I have a friend who moves around a lot because of her husband’s job. This friend goes back and forth between places and my neck of the woods. We don’t see each other but maybe every 2 years and email infrequently, but we both know that we’re there. When she moves back in September, I know she fit right back into the inner circle, because of it wasn’t for time, distance, life that’s where she’d be.

People move within and out of the circles. I’ve dumped people before but that’s because they were unhealthy for me (but yeah, I’m guilty of the devoted to a fault syndrome too).

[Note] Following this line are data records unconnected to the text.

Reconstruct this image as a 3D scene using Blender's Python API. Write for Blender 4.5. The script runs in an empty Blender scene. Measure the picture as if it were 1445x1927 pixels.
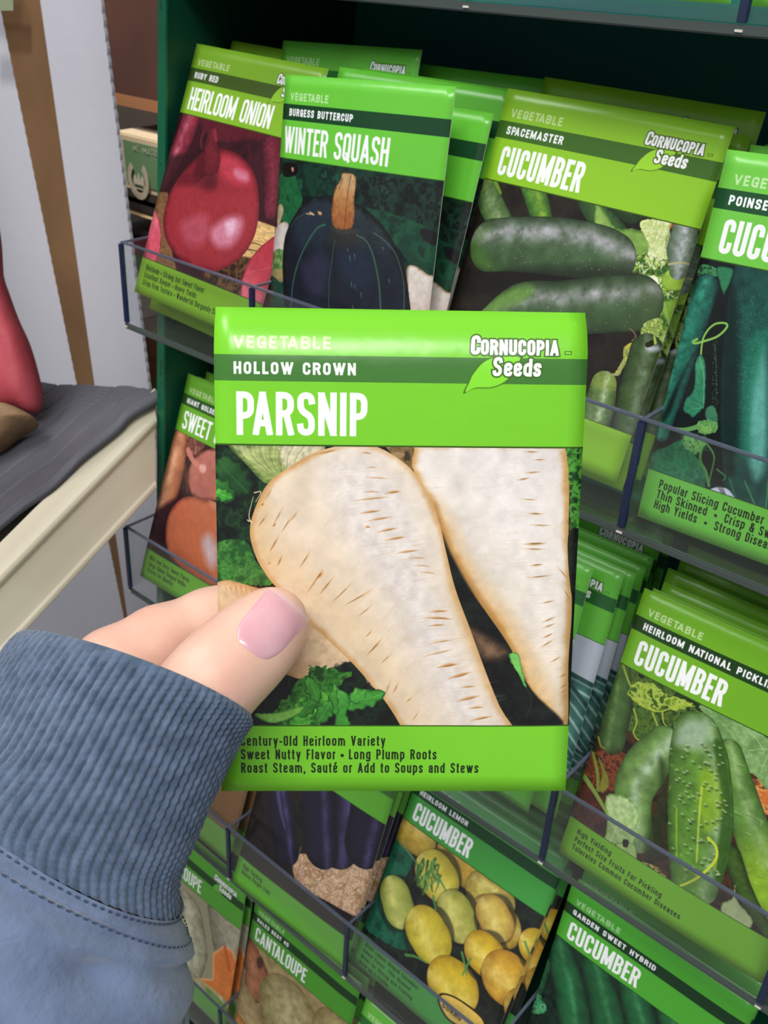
import bpy, bmesh, math, random
import numpy as np
from mathutils import Vector, Matrix

# ================================================================ camera, light, exposure
# All lengths below are millimetres in the rack's own frame: X along the rack, Y into it, Z up;
# the origin is the top front left corner of the upper clear tray, BASE metres above the floor.
MM = .001; BASE = 1.2
R = np.array([[0.7534088861, 0.3587128983, -0.5510899264], [0.6570618551, -0.3783346039, 0.6520219675], [0.0253923007, -0.8533393136, -0.5207372149]])
EYE = np.array([377.74, -255.112, 127.693])
FP = 1820.; CX, CY = 722.5, 963.5
scn = bpy.context.scene; col = scn.collection

def W(p): return Vector((p[0]*MM, p[1]*MM, p[2]*MM+BASE))
def sight(px, py, z):
    """point seen along a line of sight at depth z mm (used to lay out the place from the photograph)"""
    return EYE+R @ (np.array([(px-CX)/FP, (py-CY)/FP, 1.])*z)
def on_y(px, py, y):
    r = R @ np.array([(px-CX)/FP, (py-CY)/FP, 1.]); return EYE+r*((y-EYE[1])/r[1])

cam = bpy.data.cameras.new('camera'); co = bpy.data.objects.new('camera', cam); col.objects.link(co)
co.matrix_world = Matrix.Translation(W(EYE)) @ Matrix([[R[0][0], -R[0][1], -R[0][2], 0], [R[1][0], -R[1][1], -R[1][2], 0], [R[2][0], -R[2][1], -R[2][2], 0], [0, 0, 0, 1]])
cam.sensor_fit = 'VERTICAL'; cam.sensor_height = 36; cam.sensor_width = 27; cam.lens = FP/1927*36
cam.clip_start = .01; cam.clip_end = 50
cam.dof.use_dof = True; cam.dof.focus_distance = .228; cam.dof.aperture_fstop = 52
scn.camera = co
vs = scn.view_settings; vs.view_transform = 'Standard'; vs.look = 'None'; vs.gamma = 1; vs.exposure = 0.0
scn.cycles.use_denoising = True; scn.cycles.max_bounces = 10; scn.cycles.transparent_max_bounces = 24

wd = bpy.data.worlds.new('store'); scn.world = wd; wd.use_nodes = True
wd.node_tree.nodes['Background'].inputs[0].default_value = (.96, .98, 1, 1); wd.node_tree.nodes['Background'].inputs[1].default_value = .38

def area(name, loc, target, sx, sy, power, color=(1, .98, .95)):
    l = bpy.data.lights.new(name, 'AREA'); l.shape = 'RECTANGLE'; l.size = sx; l.size_y = sy; l.energy = power; l.color = color
    o = bpy.data.objects.new(name, l); col.objects.link(o); o.location = loc
    o.rotation_euler = (Vector(target)-Vector(loc)).to_track_quat('-Z', 'Y').to_euler(); return o
# two ceiling fittings over the aisle
area('ceiling_lamp', (.9, -1.3, 3.0), (.2, 0, 1.2), 1.4, .5, 42)
area('ceiling_lamp', (-.9, -.9, 3.0), (.1, 0, 1.2), 1.4, .5, 24)

sl = bpy.data.lights.new('added_box_spot', 'SPOT'); sl.energy = 190; sl.spot_size = math.radians(10); sl.spot_blend = .6; sl.shadow_soft_size = .06; sl.color = (1, .95, .88)  # added spot without a real fitting, brightens the pale horseshoe box
so_ = bpy.data.objects.new('added_box_spot', sl); col.objects.link(so_); so_.location = (-.33, -.42, 3.0); so_.rotation_euler = (Vector((-.345, .25, 1.13))-so_.location).to_track_quat('-Z', 'Y').to_euler()

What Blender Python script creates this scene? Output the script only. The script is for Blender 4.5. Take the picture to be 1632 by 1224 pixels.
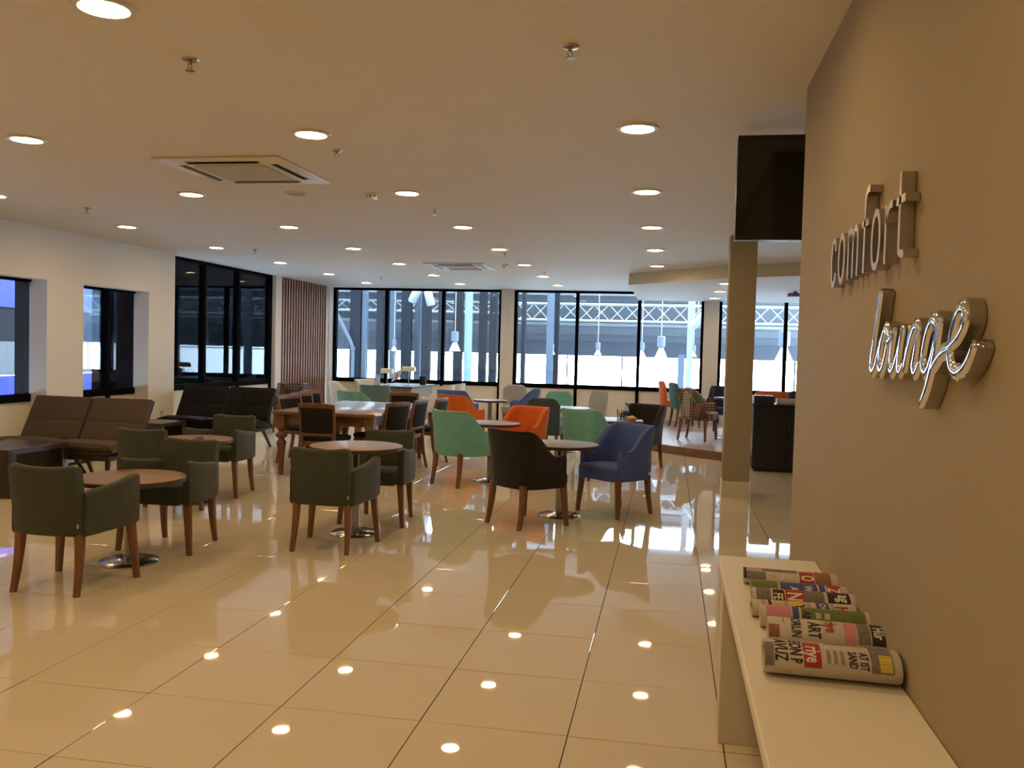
import bpy, bmesh, math, random
from mathutils import Matrix, Vector
R_ = math.radians
rnd = random.Random(7)
scene = bpy.context.scene
COL = scene.collection
for o in list(bpy.data.objects):
    bpy.data.objects.remove(o)

# ------------------------------------------------------------------ camera
CAM_H, F_PX = 1.5096, 1404.7
YAW, PITCH, ROLL = 0.1763, 0.0388, 0.0261
cd = bpy.data.cameras.new('camera'); cam = bpy.data.objects.new('camera', cd); COL.objects.link(cam)
cd.sensor_width = 36.0; cd.lens = F_PX / 1632 * 36.0; cd.clip_start = 0.05; cd.clip_end = 400
_f = Vector((-math.sin(YAW) * math.cos(PITCH), math.cos(YAW) * math.cos(PITCH), -math.sin(PITCH)))
_r = Vector((math.cos(YAW), math.sin(YAW), 0)); _u = _r.cross(_f)
_r2 = _r * math.cos(ROLL) + _u * math.sin(ROLL); _u2 = _u * math.cos(ROLL) - _r * math.sin(ROLL)
cam.matrix_world = Matrix(((_r2.x, _u2.x, -_f.x, 0), (_r2.y, _u2.y, -_f.y, 0), (_r2.z, _u2.z, -_f.z, CAM_H), (0, 0, 0, 1)))
scene.camera = cam

def project(p):                       # only used to pick the floor tiles that show largest
    d = Vector(p) - Vector((0, 0, CAM_H)); z = d.dot(_f)
    if z < 0.3: return None
    return 816 + F_PX * d.dot(_r2) / z, 612 - F_PX * d.dot(_u2) / z, z

# ------------------------------------------------------------------ world, exposure
SKY_STRENGTH = 29.0
LAMP_STRENGTH = 95.0
world = bpy.data.worlds.new('overcast_sky'); scene.world = world; world.use_nodes = True
bg = world.node_tree.nodes['Background']
bg.inputs[0].default_value = (0.74, 0.87, 1.0, 1); bg.inputs[1].default_value = SKY_STRENGTH
vs = scene.view_settings
vs.view_transform = 'Standard'; vs.look = 'None'; vs.gamma = 1.0; vs.use_curve_mapping = False
vs.exposure = 0.0

# ------------------------------------------------------------------ materials
MATS = {}
def mat(name, col, rough=0.6, metal=0.0, spec=0.5, noise=0.0, nscale=30.0, bump=0.0, bscale=200.0, sheen=0.0, coat=0.0, emit=None, estr=0.0):
    if name in MATS: return MATS[name]
    m = bpy.data.materials.new(name); m.use_nodes = True
    nt = m.node_tree; b = nt.nodes['Principled BSDF']
    b.inputs['Base Color'].default_value = (*col, 1); b.inputs['Roughness'].default_value = rough
    b.inputs['Metallic'].default_value = metal; b.inputs['Specular IOR Level'].default_value = spec
    if sheen: b.inputs['Sheen Weight'].default_value = sheen; b.inputs['Sheen Roughness'].default_value = 0.4
    if coat: b.inputs['Coat Weight'].default_value = coat; b.inputs['Coat Roughness'].default_value = 0.06
    if emit: b.inputs['Emission Color'].default_value = (*emit, 1); b.inputs['Emission Strength'].default_value = estr
    tc = nt.nodes.new('ShaderNodeTexCoord')
    if noise:
        n = nt.nodes.new('ShaderNodeTexNoise'); n.inputs['Scale'].default_value = nscale; n.inputs['Detail'].default_value = 4
        nt.links.new(tc.outputs['Object'], n.inputs['Vector'])
        mx = nt.nodes.new('ShaderNodeMix'); mx.data_type = 'RGBA'
        mx.inputs['A'].default_value = (*[c * (1 - noise) for c in col], 1); mx.inputs['B'].default_value = (*[min(1, c * (1 + noise)) for c in col], 1)
        nt.links.new(n.outputs['Fac'], mx.inputs['Factor']); nt.links.new(mx.outputs['Result'], b.inputs['Base Color'])
    if bump:
        n2 = nt.nodes.new('ShaderNodeTexNoise'); n2.inputs['Scale'].default_value = bscale; n2.inputs['Detail'].default_value = 3
        nt.links.new(tc.outputs['Object'], n2.inputs['Vector'])
        bp = nt.nodes.new('ShaderNodeBump'); bp.inputs['Strength'].default_value = bump; bp.inputs['Distance'].default_value = 0.004
        nt.links.new(n2.outputs['Fac'], bp.inputs['Height']); nt.links.new(bp.outputs['Normal'], b.inputs['Normal'])
    MATS[name] = m; return m

def wood(name, c1, c2, rough=0.4, scale=6.0, stretch=(1, 1, 0.08), coat=0.0):
    if name in MATS: return MATS[name]
    m = bpy.data.materials.new(name); m.use_nodes = True
    nt = m.node_tree; b = nt.nodes['Principled BSDF']; b.inputs['Roughness'].default_value = rough
    if coat: b.inputs['Coat Weight'].default_value = coat; b.inputs['Coat Roughness'].default_value = 0.08
    tc = nt.nodes.new('ShaderNodeTexCoord'); mp = nt.nodes.new('ShaderNodeMapping'); mp.inputs['Scale'].default_value = [s * scale for s in stretch]
    n = nt.nodes.new('ShaderNodeTexNoise'); n.inputs['Scale'].default_value = 6; n.inputs['Detail'].default_value = 6; n.inputs['Distortion'].default_value = 0.6
    cr = nt.nodes.new('ShaderNodeValToRGB'); cr.color_ramp.elements[0].position = 0.32; cr.color_ramp.elements[1].position = 0.7
    cr.color_ramp.elements[0].color = (*c1, 1); cr.color_ramp.elements[1].color = (*c2, 1)
    nt.links.new(tc.outputs['Object'], mp.inputs['Vector']); nt.links.new(mp.outputs['Vector'], n.inputs['Vector'])
    nt.links.new(n.outputs['Fac'], cr.inputs['Fac']); nt.links.new(cr.outputs['Color'], b.inputs['Base Color'])
    MATS[name] = m; return m

def glass(name, tint=(0.86, 0.93, 0.97), ior=1.45):
    if name in MATS: return MATS[name]
    m = bpy.data.materials.new(name); m.use_nodes = True; nt = m.node_tree; nt.nodes.clear()
    out = nt.nodes.new('ShaderNodeOutputMaterial'); mx = nt.nodes.new('ShaderNodeMixShader')
    tr = nt.nodes.new('ShaderNodeBsdfTransparent'); tr.inputs[0].default_value = (*tint, 1)
    gl = nt.nodes.new('ShaderNodeBsdfGlossy'); gl.inputs['Roughness'].default_value = 0.02; gl.inputs[0].default_value = (0.9, 0.95, 1, 1)
    fr = nt.nodes.new('ShaderNodeFresnel'); fr.inputs[0].default_value = ior
    nt.links.new(fr.outputs[0], mx.inputs[0]); nt.links.new(tr.outputs[0], mx.inputs[1]); nt.links.new(gl.outputs[0], mx.inputs[2])
    nt.links.new(mx.outputs[0], out.inputs[0]); MATS[name] = m; return m

def fabric(name, col, noise=0.18, rough=0.95, sheen=0.25):
    return mat(name, col, rough=rough, noise=noise, nscale=14, bump=0.35, bscale=420, sheen=sheen, spec=0.15)

def stripes(name, c1, c2, scale=26.0):
    if name in MATS: return MATS[name]
    m = bpy.data.materials.new(name); m.use_nodes = True; nt = m.node_tree; b = nt.nodes['Principled BSDF']; b.inputs['Roughness'].default_value = 0.95
    tc = nt.nodes.new('ShaderNodeTexCoord'); w = nt.nodes.new('ShaderNodeTexWave'); w.wave_type = 'BANDS'; w.bands_direction = 'X'
    w.inputs['Scale'].default_value = scale; w.inputs['Distortion'].default_value = 0.15
    mx = nt.nodes.new('ShaderNodeMix'); mx.data_type = 'RGBA'; mx.inputs['A'].default_value = (*c1, 1); mx.inputs['B'].default_value = (*c2, 1)
    nt.links.new(tc.outputs['Object'], w.inputs['Vector']); nt.links.new(w.outputs['Fac'], mx.inputs['Factor']); nt.links.new(mx.outputs['Result'], b.inputs['Base Color'])
    MATS[name] = m; return m

def patchwork(name, cols, dot=(0.6, 0.56, 0.48)):
    """vertical patches of colour with rows of pale dots"""
    if name in MATS: return MATS[name]
    m = bpy.data.materials.new(name); m.use_nodes = True; nt = m.node_tree; b = nt.nodes['Principled BSDF']; b.inputs['Roughness'].default_value = 0.95
    tc = nt.nodes.new('ShaderNodeTexCoord')
    n = nt.nodes.new('ShaderNodeTexVoronoi'); n.inputs['Scale'].default_value = 7.0
    mp = nt.nodes.new('ShaderNodeMapping'); mp.inputs['Scale'].default_value = (1, 1, 0.35)
    nt.links.new(tc.outputs['Object'], mp.inputs['Vector']); nt.links.new(mp.outputs['Vector'], n.inputs['Vector'])
    cr = nt.nodes.new('ShaderNodeValToRGB'); cr.color_ramp.interpolation = 'CONSTANT'
    el = cr.color_ramp.elements
    for i, c in enumerate(cols):
        e = el[i] if i < 2 else el.new(i / len(cols))
        e.position = i / len(cols); e.color = (*c, 1)
    sp = nt.nodes.new('ShaderNodeSeparateColor'); nt.links.new(n.outputs['Color'], sp.inputs[0]); nt.links.new(sp.outputs[0], cr.inputs['Fac'])
    v2 = nt.nodes.new('ShaderNodeTexVoronoi'); v2.inputs['Scale'].default_value = 22.0; v2.inputs['Randomness'].default_value = 0.0
    nt.links.new(tc.outputs['Object'], v2.inputs['Vector'])
    lt = nt.nodes.new('ShaderNodeMath'); lt.operation = 'LESS_THAN'; lt.inputs[1].default_value = 0.27
    nt.links.new(v2.outputs['Distance'], lt.inputs[0])
    mx = nt.nodes.new('ShaderNodeMix'); mx.data_type = 'RGBA'; mx.inputs['B'].default_value = (*dot, 1)
    nt.links.new(lt.outputs[0], mx.inputs['Factor']); nt.links.new(cr.outputs['Color'], mx.inputs['A']); nt.links.new(mx.outputs['Result'], b.inputs['Base Color'])
    MATS[name] = m; return m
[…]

But more often than not, if I’m not sure I’m ready to let them go, I move them to a new circle, (not literally) before I completely push them out. (um, sometimes literally) :)

Long-winded, sorry.

11:21 AM  
Blogger bryduck said...

So the real problem is my lack of local friends in that inner circle. I still "hang on" to these 2 geographically undesirables because I've got too few geodesirables? (I'm being harsh-worded unfairly, I know. It's hard for me to accept that reality, I guess.) I suppose you're 100% correct, but it's still saddening to me . . .

11:56 AM  
Anonymous Anonymous said...

It is a shame to move people around all my circles based on time, distance and all that, but I guess that's how I handle keeping them without totally losing them.

Not the best way, I suppose. But, I don't think people need a lot of friends. My circles certainly aren't filled with people. I don't want them to be. I reserve the word friend for a few.

Granted the inner circle is local because it's easier, but I figure, if I've got a couple of great ones whether faraway or close-by, then I'll be alright.